Rientrati nella piccola cucina, dove alcuni dei dipendenti stavano pranzando in compagnia, abbiamo stappato alcune bottiglie. Siamo partiti dalla Sommarbrygd, una saison leggerissima - 3,5 gradi - aromatizzata con bacche di prugnolo. Le bacche si fanno ben sentire all'aroma, pur non coprendo del tutto la speziatura tipica delle saison; ma è soprattutto al palato che si sente la loro presenza dolce, dato il corpo scarico. La chiusura è comunque più secca di quanto ci si potrebbe aspettare da una birra alla frutta, senza eccessive persistenze dolci. Personalmente l'ho trovata un po' sbilanciata sul fronte fruttato; ma appunto su questo aspetto ho apprezzato di più la saison al mango, in cui al contrario i profumi di mango appena percepibili si amalgamano perfettamente ed in maniera elegante con le note di pepe e di chiodi di garofano. Queste ritornano poi a chiudere un corpo delicato ma non scarico - complici anche i sei gradi alcolici - che mantiene un piacevole equilibrio tra frutta, malto e spezie: insomma è una birra e non succo di mango, e direi che può andare incontro anche ai gusti di chi generalmente trova le birre alla frutta più simili piuttosto ad una bibita.
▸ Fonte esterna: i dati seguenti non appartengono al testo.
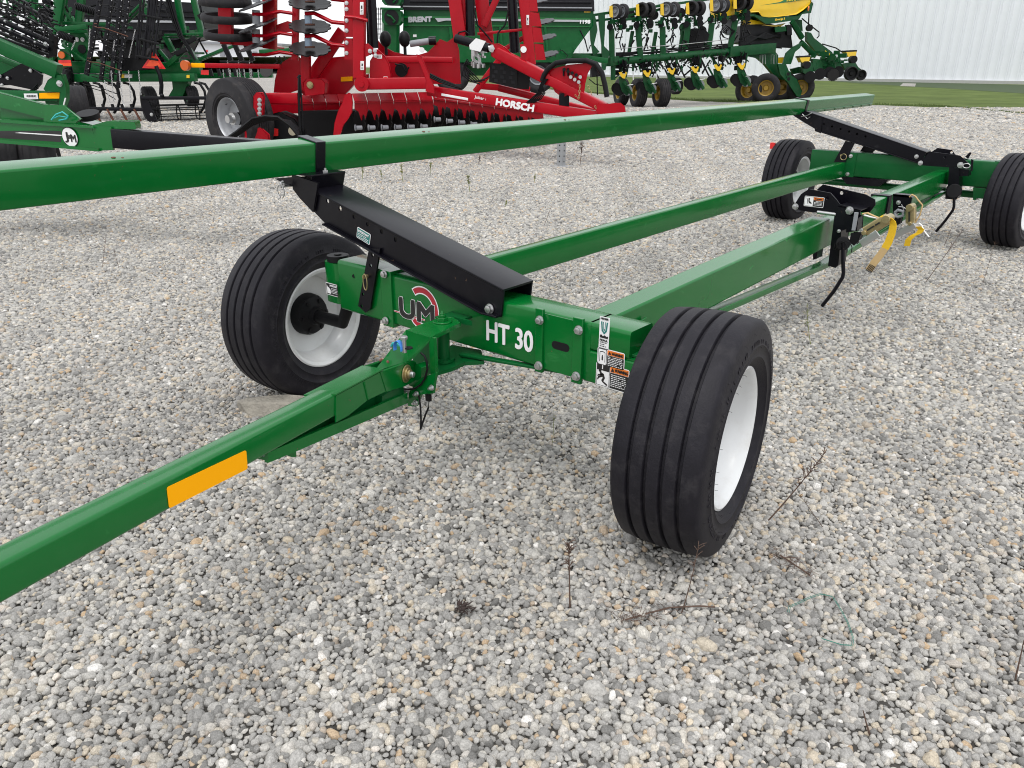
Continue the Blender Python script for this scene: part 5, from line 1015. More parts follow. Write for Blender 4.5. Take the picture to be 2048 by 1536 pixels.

Cambiando totalmente genere siamo approdati alla Pandemonium, una scotch ale dall'aroma complesso di uvetta, frutta sotto spirito - mi ha ricordato i fichi e le prugne - e note alcoliche ben percepibili. Il corpo dolce si muove tra il caramello e il biscotto, mentre acquista caratteristiche sempre più simili a quelle di un barley wine in quanto ad aromi man mano che la temperatura sale; e nonostante il finale sia tutt'altro che secco, ma lasci anzi una lunga persistenza dolce, i sette gradi sono ben mascherati. Da ultimo la Rokporter, una porter con malti affumicati su legno e pancetta: e anche se non la userei per una colazione di bacon&eggs, devo ammettere che un pensierino l'ho fatto. Rispetto alle altre (poche, in realtà) porter affumicate che mi è capitato di assaggiare, questa ha la nota distintiva di rimanere una porter e non una rauch: la componente affumicata, molto morbida sia all'olfatto che al palato, non cancella i toni di tostato, caffè e liquirizia che contraddistinguono lo stile, e se all'inizio le varie componenti sembrano cozzare, col salire della temperatura arrivano ad amalgamarsi piacevolmente. Anche il corpo abbastanza pieno contribuisce a far sentire nettamente la differenza tra questa e una rauch tedesca, a riprova di quanto detto poco sopra. Nel complesso, direi che la Mango e la Rokporter sono le due birre che ho trovato meglio riuscite tra queste.

Davanti ad un bicchiere, naturalmente, si chiacchiera e si discute: così Mattias e Kjell mi hanno anche parlato dei prossimi progetti di Nils Oscar, tra cui la partecipazione alla Milano Beer Week e l'organizzazione di altri momenti di degustazione e formazione - e per me sarebbe naturalmente un piacere data la vicinanza geografica vederli al Palagurmé di Pordenone, dove Eurobevande già tiene le loro birre. L'intenzione di espandersi sul mercato italiano, a detta dei due, è ben definita: probabile quindi che chi è curioso di provare Nils Oscar, o già l'ha provata e intende riprovarla, abbia nel prossimo futuro occasione di farlo.